• WHAT YOU SHOULD DO
Carry none of the pictures over; set down the material below exactly.

• SOURCE EXCERPT
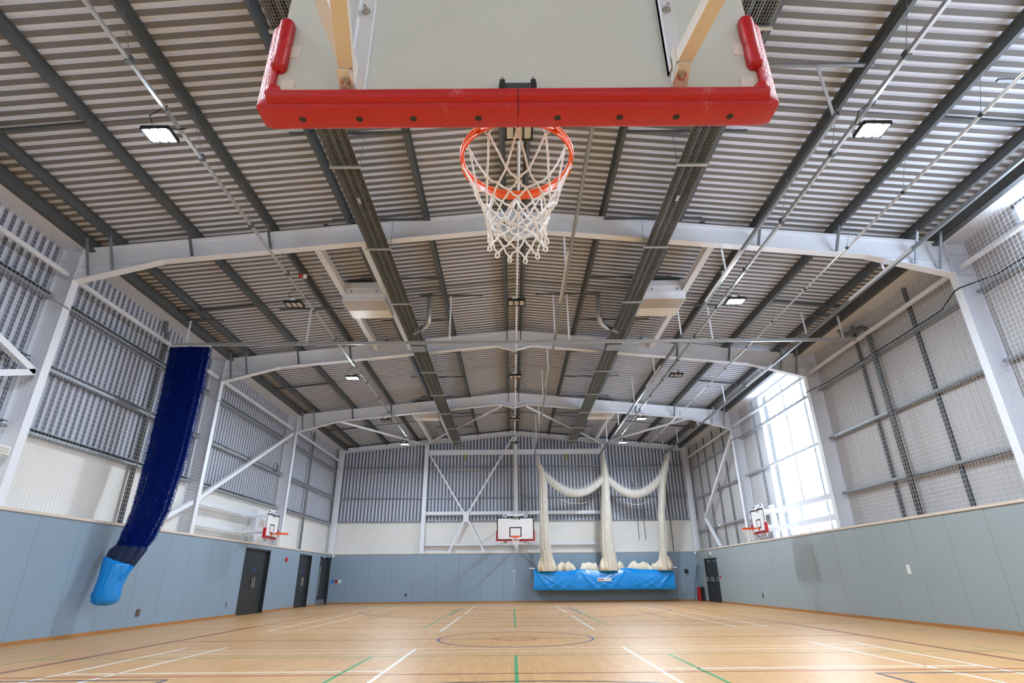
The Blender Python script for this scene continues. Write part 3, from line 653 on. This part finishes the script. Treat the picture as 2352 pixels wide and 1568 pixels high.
# ------------------------------------------------------------------ lights
def fixture(x, y, z, lit, label, rz=0.0):
    t = thing('floodlight', label, 'floodlight', (x, y, z), 'triple panel floodlights')
    fr = MB().box(-.21, .21, -.15, .15, .015, .05)
    for a in (-.21, -.075, .055, .19): fr.box(a, a + .02, -.15, .15, -.012, .015)
    for b in (-.15, .13): fr.box(-.21, .21, b, b + .02, -.012, .015)
    O = lambda nm, mb, m, par=None: obj(nm, xf(mb, rz, (x, y, z)), m, par or t)
    fo = O('frame', fr, BLACK)
    for a in (-.185, -.05, .08): O('led_panel', MB().box(a, a + .1, -.125, .125, .002, .014), LIT if lit else LENS, fo)
    O('driver_box', MB().box(-.1, .02, -.1, .03, .052, .12), SIGNW); O('junction', MB().box(.04, .1, -.03, .03, .052, .13), BLACK)
    rx = (-5.24 if x < -2 else (5.32 if x > 2 else .05)) - x
    ca, sa = math.cos(-rz), math.sin(-rz); L2 = lambda px, py, pz: (ca * px - sa * py, sa * px + ca * py, pz)
    for k, e in ((-.18, -.25), (.18, .2)):
        O('cable', MB().tube([L2(rx * .0 + k * .4, 0, .12), L2(rx * .2 + k, .05, .16), L2(rx * .6 + k * 1.1, e * .6, .24), L2(rx + .05, e, .33), L2(rx + .02, e * .8, .28)], .008, 6), CABLE)
    if lit:
        l = bpy.data.lights.new('floodlight_beam', 'AREA'); l.shape = 'RECTANGLE'; l.size = .36; l.size_y = .24; l.energy = LAMP_W; l.color = LAMP_C
        lo = bpy.data.objects.new('floodlight_beam', l); link(lo, t, (x, y, z - .02))
        l = bpy.data.lights.new('floodlight_spill', 'POINT'); l.shadow_soft_size = .12; l.energy = LAMP_W * SPILL; l.color = LAMP_C
        lo = bpy.data.objects.new('floodlight_spill', l); link(lo, t, (x, y, z - .14))
    return t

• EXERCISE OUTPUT
The Blender Python script for this scene continues. Write part 3, from line 653 on. This part finishes the script. Treat the picture as 2352 pixels wide and 1568 pixels high.
# ------------------------------------------------------------------ lights
def fixture(x, y, z, lit, label, rz=0.0):
    t = thing('floodlight', label, 'floodlight', (x, y, z), 'triple panel floodlights')
    fr = MB().box(-.21, .21, -.15, .15, .015, .05)
    for a in (-.21, -.075, .055, .19): fr.box(a, a + .02, -.15, .15, -.012, .015)
    for b in (-.15, .13): fr.box(-.21, .21, b, b + .02, -.012, .015)
    O = lambda nm, mb, m, par=None: obj(nm, xf(mb, rz, (x, y, z)), m, par or t)
    fo = O('frame', fr, BLACK)
    for a in (-.185, -.05, .08): O('led_panel', MB().box(a, a + .1, -.125, .125, .002, .014), LIT if lit else LENS, fo)
    O('driver_box', MB().box(-.1, .02, -.1, .03, .052, .12), SIGNW); O('junction', MB().box(.04, .1, -.03, .03, .052, .13), BLACK)
    rx = (-5.24 if x < -2 else (5.32 if x > 2 else .05)) - x
    ca, sa = math.cos(-rz), math.sin(-rz); L2 = lambda px, py, pz: (ca * px - sa * py, sa * px + ca * py, pz)
    for k, e in ((-.18, -.25), (.18, .2)):
        O('cable', MB().tube([L2(rx * .0 + k * .4, 0, .12), L2(rx * .2 + k, .05, .16), L2(rx * .6 + k * 1.1, e * .6, .24), L2(rx + .05, e, .33), L2(rx + .02, e * .8, .28)], .008, 6), CABLE)
    if lit:
        l = bpy.data.lights.new('floodlight_beam', 'AREA'); l.shape = 'RECTANGLE'; l.size = .36; l.size_y = .24; l.energy = LAMP_W; l.color = LAMP_C
        lo = bpy.data.objects.new('floodlight_beam', l); link(lo, t, (x, y, z - .02))
        l = bpy.data.lights.new('floodlight_spill', 'POINT'); l.shadow_soft_size = .12; l.energy = LAMP_W * SPILL; l.color = LAMP_C
        lo = bpy.data.objects.new('floodlight_spill', l); link(lo, t, (x, y, z - .14))
    return t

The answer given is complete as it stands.